Imaginons un instant un autre type de restructuration : nous faisons entrer les soins aux enfants dans le monde du travail. Ils ne seraient plus isolés dans des jardins d’enfants, mais feraient partie de notre activité journalière, comme dans un village tribal. Dans la proposition qui suit, j’ai volontairement laissé inchangée la distribution du pouvoir entre les genres, j’ai seulement changé l’organisation des soins aux enfants.
Vous arrivez dans l’entreprise pour une réunion. L’hôtesse d’accueil qui vous salue est en train d’allaiter son bébé de deux mois. Le couffin est posé à côté de la machine à écrire. Elle vous indique un couloir dans lequel deux gamins de sept ans sur des skateboards vous dépassent en zigzaguant. La réunion a lieu dans une salle de conférence avec de grandes portes vitrées donnant sur un terrain de jeux équipé d’un toboggan, de balançoires et d’autres activités. Un membre du groupe est chargé de prendre des notes ; un autre est chargé de s’occuper des situations de crise qui peuvent surgir parmi les enfants. En général les enfants jouent bien ensemble – les plus grands gardent un oeil sur les plus jeunes et interviennent en cas d’entreprise dangereuse. À la fin de la réunion, vous prenez un nouveau rendez-vous avec le directeur. “Vendredi après-midi, c’est mon jour avec les enfants, dit-il en consultant son agenda. Pourquoi ne nous rencontrerions-nous pas au zoo ? Nous pourrons parler de cela à fond devant la cage des singes.”

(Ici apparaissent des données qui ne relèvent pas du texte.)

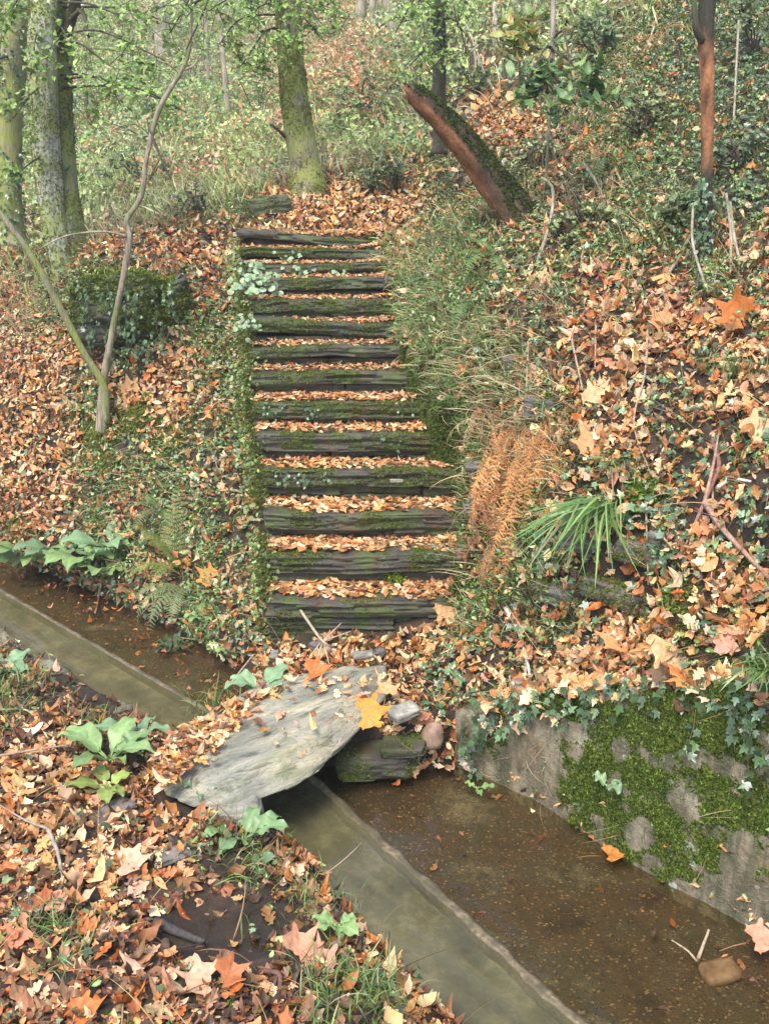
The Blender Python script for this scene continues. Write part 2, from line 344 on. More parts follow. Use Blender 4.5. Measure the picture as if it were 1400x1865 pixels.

Dans un tel monde la productivité pourrait diminuer – ou elle pourrait être mesurée sur une échelle différente, qui tienne compte de la qualité des relations dans la vie des gens, une échelle qui ne mesurerait plus à l’aune du profit mais des besoins des gens et du bien-être de la prochaine génération. Les décisions prises en donnant la main à un enfant et en observant les éléphants et les tigres seraient peut-être moins nombreuses mais elles seraient plus ancrées dans l’humanité que celles prises en prenant un troisième cocktail lors d’un élégant déjeuner sans enfants. Elles protègeraient aussi sans doute mieux la vie.